Pantani was a megastar in the making.
He won the Tour in 1998 and, for good measure, was the victor of the gruelling Tour of Italy too, securing his place as a national icon in the process.
He was adored by fans worldwide who bestowed the title ‘Il Pirata’ (the pirate) upon him in homage to the bandana and earrings which adorned his shaven head.
Yet the life of this shy, vulnerable, complicated man was to end alone in a cheap hotel room following an apparent cocaine overdose.
Dogged by doping allegations and his reputation destroyed, he had pursued self-destruction with disturbing singlemindedness.
He left this world on Valentine’s Day 2004, aged just 34.
Meanwhile a young white-capped Texan was among the Hampshire peloton that day in July 1994.
Lance Armstrong was to dominate the post – Indurain era of cycling, winning a record-breaking seven Tours between 1999 and 2005. Yet eight years and a crushing Oprah Winfrey confessional later, his name was airbrushed from cycling history when sport’s biggest drugs scandal was exposed.

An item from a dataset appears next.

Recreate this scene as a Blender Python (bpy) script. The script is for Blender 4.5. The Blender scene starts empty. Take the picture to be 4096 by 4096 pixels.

But those clouds were forming on a distant horizon that glorious summer’s day in Hampshire.
When Minali crossed the finish line in Portsmouth after four hours, ten minutes of superhuman exertion, sporting history had been made.
The county had witnessed the toughest mainstream sporting event on Earth.
Yet normal life soon descended.
A broken-down lorry had already caused a spectacular traffic jam in Overton.
And in Winchester office staff were slowly trudging back to their desks.
One was asked if his boss had minded his temporary absence.
“Oh no”, he replied. “He was the first one out to line the route!”
The Tour’s enchanting romanticism and sublime beauty had, it seemed, touched everyone.
Even Brit hero Chris Boardman, shattered and soaked in sweat at the finish line, could hardly take it in.
Surveying the masses through welling eyes he simply said: “I’ll never forget this day as long as I live.”